For each line that holds "Python", copy the line out.

[Rows from a 3D scene dataset]
-*-
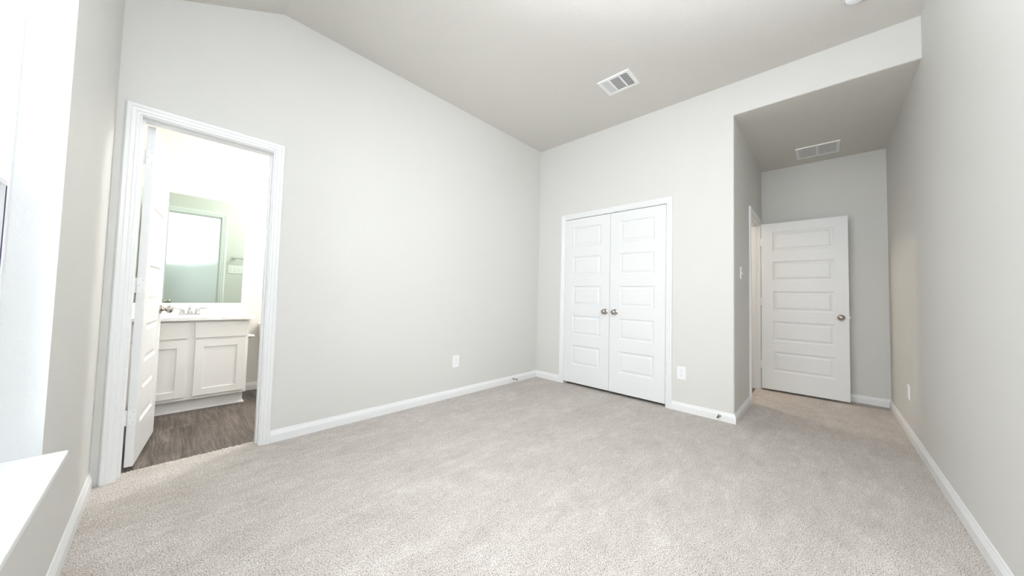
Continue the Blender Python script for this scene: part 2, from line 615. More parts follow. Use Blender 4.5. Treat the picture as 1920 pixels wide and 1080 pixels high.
baseboard('baseboard_west', 'white baseboard below the window', (0, -WR), (0, 0), (1, -WR), (1, 0))
baseboard('baseboard_bathroom', 'white baseboard on the bathroom wall right of the vanity', (0.80, YB), (BX, YB), None, None, FB)

# ------------------------------------------------------------------ casings and jambs
CP = [(0.0, 0.0), (0.0, 0.0065), (0.004, 0.0085), (0.014, 0.0085), (0.019, 0.0125), (0.033, 0.0140), (0.038, 0.0180),
      (0.051, 0.0180), (0.057, 0.0130), (0.057, 0.0)]


def casing_bm(x0, x1, zt, place, z0=0.0):
    """x0 < x1: inner edges along the wall, zt inner top; place(a, v, depth)."""
    bm = bmesh.new()
    st = []
    for f in (lambda w: (x0-w, z0), lambda w: (x0-w, zt+w), lambda w: (x1+w, zt+w), lambda w: (x1+w, z0)):
        st.append([bm.verts.new(place(*f(w), dp)) for w, dp in CP])
    n = len(CP)
    for A, B in zip(st, st[1:]):
        for i in range(n):
            j = (i+1) % n
            bm.faces.new((A[i], A[j], B[j], B[i]))
    bm.faces.new(st[0])
    bm.faces.new(st[-1][::-1])
    return bm


def jamb_bm(x0, x1, zt, place, t0, t1, stop0, stop1, z0=0.0):
    """lining of the opening, plus the stop strip from depth stop0 to stop1."""
    bm = bmesh.new()

    def bx(a, b):
        p, q = place(*a), place(*b)
        box(bm, p, q)
    bx((x0-JT, z0, t0), (x0, zt+JT, t1))
    bx((x1, z0, t0), (x1+JT, zt+JT, t1))
    bx((x0, zt, t0), (x1, zt+JT, t1))
    s = 0.010
    bx((x0, z0, stop0), (x0+s, zt, stop1))
    bx((x1-s, z0, stop0), (x1, zt, stop1))
    bx((x0+s, zt-s, stop0), (x1-s, zt, stop1))
    return bm


def frame(name, label, x0, x1, zt, place, thick, stop, z_back=0.0, back=True):
    o = link(name, casing_bm(x0-RV, x1+RV, zt+RV, lambda a, v, dp: place(a, v, -dp)), M_trim)
    struct(o, label, 'door trim')
    link('jamb', jamb_bm(x0, x1, zt, place, 0.0, thick, *stop, min(0, z_back)), M_trim, o)
    if back:
        link('back_casing', casing_bm(x0-RV, x1+RV, zt+RV, lambda a, v, dp: place(a, v, thick+dp), z_back), M_trim, o)
    return o


frame('trim_1', 'white moulded casing around the bathroom doorway', BD0, BD1, DH, lambda a, v, t: Vector((a, t, v)), TW, (0.040, 0.078), FB)
# the closet opening runs along -y
frame('trim_2', 'white moulded casing around the double closet doors', -CD0, -CD1, DH+0.012, lambda a, v, t: Vector((L+t, -a, v)), TW, (0.040, 0.070), 0, False)
frame('trim_3', 'white casing around the hall doorway in the alcove', HD0, HD1, DH, lambda a, v, t: Vector((a, -CA+t, v)), TW, (0.038, 0.074), FB)

# ------------------------------------------------------------------ five panel doors
PB = [0.250-0.028, 0.614-0.028, 0.978-0.028, 1.342-0.028, 1.708-0.028]
PH = 0.237
PR = [(0.0, 0.0), (0.004, 0.0045), (0.010, 0.0085), (0.016, 0.0095), (0.022, 0.0095), (0.040, 0.0028), (0.043, 0.0020)]


def door_bm(w, h, t, stile=0.113):
    """local: x 0..w, z 0..h, front face y = 0 (facing -y), back y = t."""
    bm = bmesh.new()
    us = [0, stile, w-stile, w]
    vs = [0]
    for pb in PB:
        vs += [pb, pb+PH]
    vs.append(h)
    grid = {}
    for k in (0, 1):
        for i, a in enumerate(us):
            for j, v in enumerate(vs):
                grid[(i, j, k)] = bm.verts.new((a, t*k, v))
    for k in (0, 1):
        sg = 1 if k == 0 else -1
        for i in range(3):
            for j in range(len(vs)-1):
                q = [grid[(i, j, k)], grid[(i+1, j, k)], grid[(i+1, j+1, k)], grid[(i, j+1, k)]]
                if i == 1 and j % 2 == 1:
                    a0, a1, v0, v1 = us[1], us[2], vs[j], vs[j+1]
                    ring = q
                    for (ins, dep) in PR[1:]:
                        y = t*k + sg*dep
                        nr = [bm.verts.new((a0+ins, y, v0+ins)), bm.verts.new((a1-ins, y, v0+ins)),
                              bm.verts.new((a1-ins, y, v1-ins)), bm.verts.new((a0+ins, y, v1-ins))]
                        for e in range(4):
                            bm.faces.new((ring[e], ring[(e+1) % 4], nr[(e+1) % 4], nr[e]))
                        ring = nr
                    bm.faces.new(ring)
                else:
                    bm.faces.new(q)
    nv = len(vs)-1
    for j in range(nv):
        bm.faces.new((grid[(0, j, 0)], grid[(0, j+1, 0)], grid[(0, j+1, 1)], grid[(0, j, 1)]))
        bm.faces.new((grid[(3, j, 0)], grid[(3, j, 1)], grid[(3, j+1, 1)], grid[(3, j+1, 0)]))
    for i in range(3):
        bm.faces.new((grid[(i, 0, 0)], grid[(i, 0, 1)], grid[(i+1, 0, 1)], grid[(i+1, 0, 0)]))
        bm.faces.new((grid[(i, nv, 0)], grid[(i+1, nv, 0)], grid[(i+1, nv, 1)], grid[(i, nv, 1)]))
    return bm


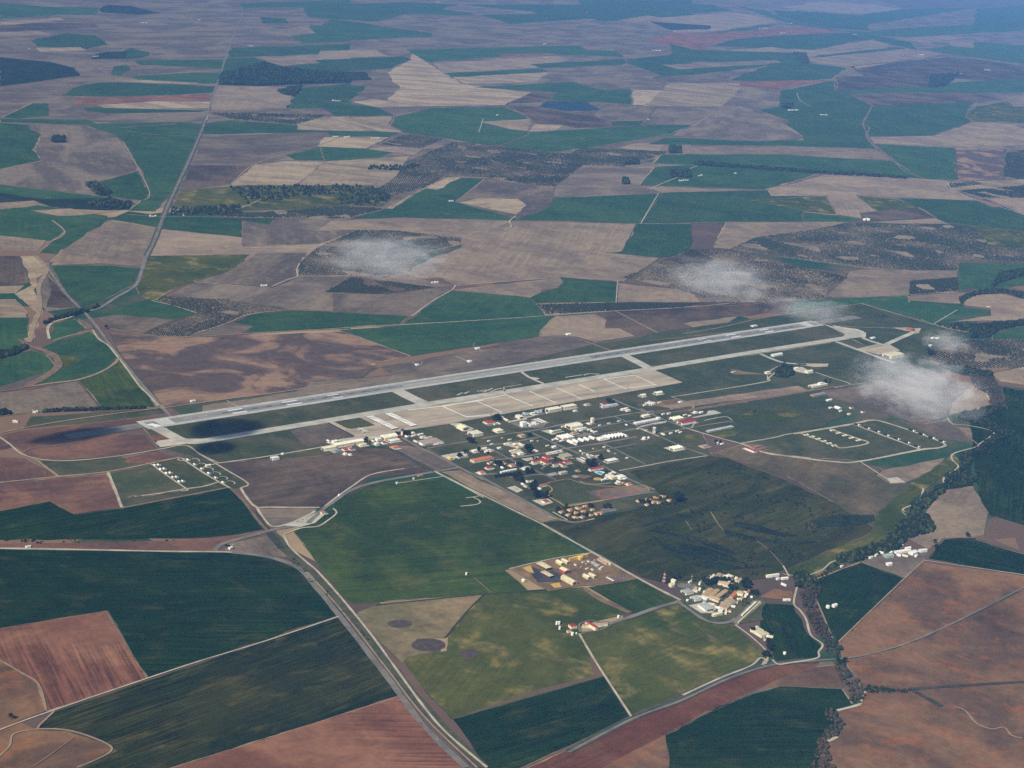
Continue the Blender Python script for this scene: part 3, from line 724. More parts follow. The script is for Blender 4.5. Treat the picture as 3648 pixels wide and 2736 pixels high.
# the great apron, with lighter slab joints
apron = sheet('apron', pts('a', '-740 455 -20 345 560 255 900 200 1400 110 1660 85') + pts('11', '1200 858 2000 728 2212 822') + pts('a', '2212 250 1770 332 1160 422 870 480 480 520 540 490 190 310 60 335'), 'apron_concrete', z=1.52, edge=0)
sheet('airfield_grass', pts('a', '20 345 185 320 525 488 -100 640 -300 420'), 'b', z=1.545, edge=0)
sheet('airfield_grass', pts('a', '262 305 600 252 805 352 500 400 440 392'), 'ag', z=1.57, edge=1)
for s in ('-640 955 520 -20', ):
    pass
def joint(view, s, w=5, mat='white_paint'): return strip('apron_marking', pts(view, s), w, mat, z=1.60 + 0.003 * (ROADN[0] % 20), curve=False)
for s in ('1230 155 1650 105 2212 25', '1660 100 1990 245 2300 225'): joint('a', s)
for v, s in (('11', '870 940 1040 1015'), ('11', '1060 900 1240 975'), ('11', '1220 880 1390 955'), ('11', '1390 855 1560 930'), ('11', '1540 835 1640 880'), ('11', '1700 800 1840 862'), ('11', '1900 775 2040 840'),
             ('11', '660 978 870 940 1070 902'), ('11', '810 1045 1040 1020'), ('11', '1700 800 1900 775'), ('11', '1840 862 2040 835'), ('11', '660 978 810 1045')):
    joint(v, s)
for s in ('1165 752 1220 790 1310 830',): strip('taxiway', pts('11', s), 14, 'pale_concrete', z=1.58)
sheet('turning_loop', pts('11', '1215 785 1285 795 1270 803 1235 798'), 'pale_concrete', z=1.6, edge=0)
strip('service_track', pts('11', '1060 880 1050 855 1165 835'), 6, 'pale_track', z=1.6, curve=False)
for s in ('750 905 780 890 810 895', '800 890 830 882', '880 880 940 870 970 882 1000 868 1040 860', '1450 790 1480 785 1530 778 1560 772', '1570 775 1600 765 1680 768 1650 775', '890 875 920 885 980 860'):
    strip('service_track', pts('11', s), 7, 'pale_concrete', z=1.6, curve=False)

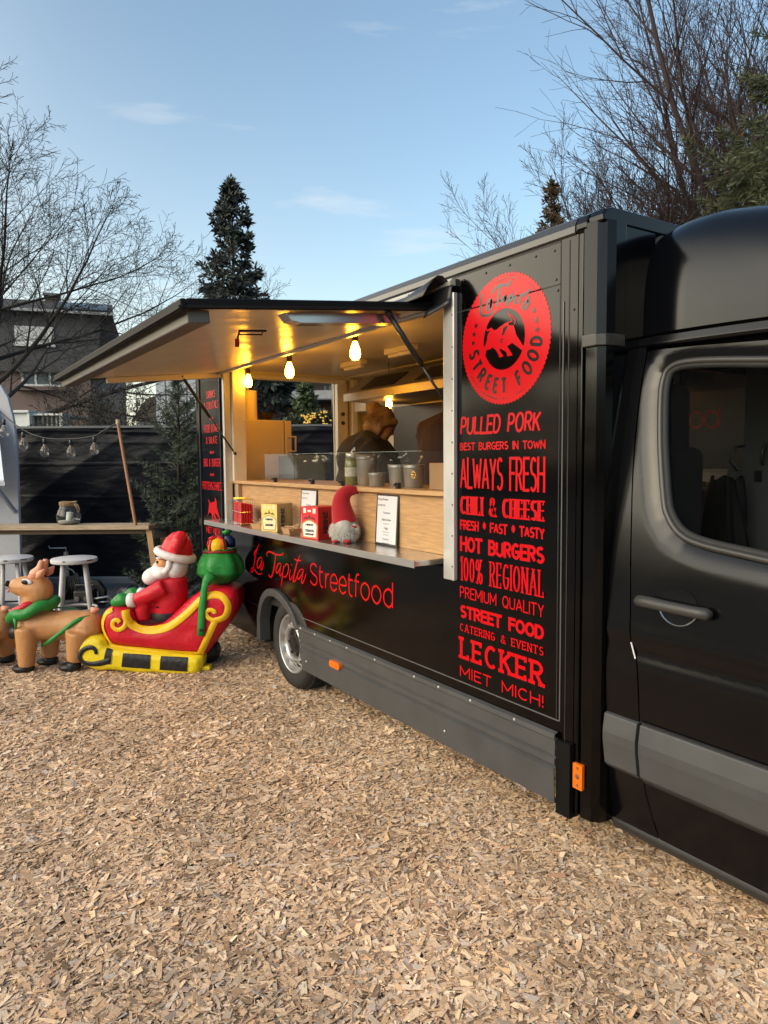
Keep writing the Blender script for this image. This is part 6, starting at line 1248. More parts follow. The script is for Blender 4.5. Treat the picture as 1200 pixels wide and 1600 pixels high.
mb = MB(); mb.box((xa_, -.535, zb_-.035), (xc_+.01, -.50, zb_+.012)); mb.build('roof_batten', STG, rf, local=True)
mb = MB(); mb.bar((ps(22, 0)[0], -.40, zb_-.02), (ps(26, 0)[0], -.02, zb_-.36), .03, .04); mb.build('bracket', STG, stl, local=True)
mb = MB()
for x, y in ((12, 700), (20, 716), (6, 722), (28, 730), (-8, 700)): q = ps(x, y); v_ = (q[1]-zt_)/(zb_-zt_); mb.ball((q[0], -.02-.5*v_-.012, q[1]+.028), (.006, .006, .006), 8, 5)
mb.build('nail', DARKPL, rf, local=True)

# ------------------------------------------------------------------ tarpaulin fence across the back of the yard
FD = 10.05; f0 = on_ground(300, FD); KF = FD/1129.4
fe = thing('tarp_fence', 'long fence covered in black plastic sheeting behind the yard', 'fence', (f0.x, f0.y, 0), VR)
FTOP = at(150, 669, FD).z
def tarp(u, v):
    x = (-420+u*960)*KF; z = FTOP*(1-v); y = 0.0
    for zc, dp, sg in ((FTOP-.05, .022, .020), (FTOP-.21, .008, .016), (FTOP-.50, .016, .009), (FTOP-.94, .012, .009)):
        zz = zc+.020*math.sin(x*.9+zc*5)+.02*noise.noise(Vector((x*.8, zc, 7))); y -= dp*math.exp(-((z-zz)/sg)**2)
    w_ = noise.noise(Vector((x*1.3-z*1.9, z*.7, 2))); y += .030*abs(w_)**.7-.02                      # slanting creases
    y += .020*noise.noise(Vector((x*3.1+z*2, z*2.4, 4)))+.07*noise.noise(Vector((x*.45, z*.8, 11)))
    return (x, y, z)
mb = MB(); mb.grid(tarp, 420, 110); mb.build('black_tarp', mat('black_tarp', (.0040, .0050, .0085), .42, spec=.15, var=.2, vscale=2, bump=.5, bscale=3.2, bdist=.05, stretch=(1, 1, 2.2)), fe, local=True, smooth=True, solid=.003)
mb = MB(); mb.bar((-420*KF, -.03, FTOP+.012), (540*KF, -.03, FTOP+.012), .035, .03); mb.build('top_rail', mat('galvanised_dark', (.10, .11, .12), .45, metal=.5), fe, local=True)
for k in range(9):
    mb = MB(); x = -400*KF+k*115*KF; mb.tube([(x, .10, 0), (x, .10, FTOP)], .021, 10); mb.build('post', ALUM, fe, local=True, smooth=True)
# pale kerb in front of the fence
mb = MB(); M = Matrix.Translation(f0) @ Matrix.Rotation(VR, 4, 'Z'); mb.box((-4.2, -.36, -.03), (5.0, -.22, .055), M); mb.box((-4.2, -.219, -.03), (5.0, .4, .02), M); tag(mb.build('kerb', mat('kerb_concrete', (.20, .20, .20), .8, var=.2, vscale=6), bevel=.008), kind='structure')

# ------------------------------------------------------------------ clutter on the asphalt behind the stools
def blk(name): return mat(name, (.011, .011, .012), .5, var=.3, vscale=9, bump=.2, bscale=30)
jw = thing('jockey_wheel', 'grey trailer jockey stand with a crank handle behind the stools', 'trailer stand', tuple(on_ground(103, 8.9)))
P_ = lambda x, y, D=8.9: at(x, y, D)
GALV = mat('galvanised', (.30, .31, .31), .4, metal=.7, var=.2)
mb = MB(); p0 = P_(103, 862); mb.tube([(p0.x, p0.y, .10), (p0.x, p0.y, p0.z)], .030, 12); mb.build('tube', GALV, jw, smooth=True, auto=40)
mb = MB(); mb.tube([P_(103, 862), P_(103, 856), P_(78, 857), P_(76, 853)], .010, 8); mb.build('crank', GALV, jw, smooth=True)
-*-
▸ **FINAL ANSWER**:
Continue the Blender Python script for this scene: part 2, from line 615. More parts follow. Use Blender 4.5. Treat the picture as 1920 pixels wide and 1080 pixels high.
Continue the Blender Python script for this scene: part 3, from line 724. More parts follow. The script is for Blender 4.5. Treat the picture as 3648 pixels wide and 2736 pixels high.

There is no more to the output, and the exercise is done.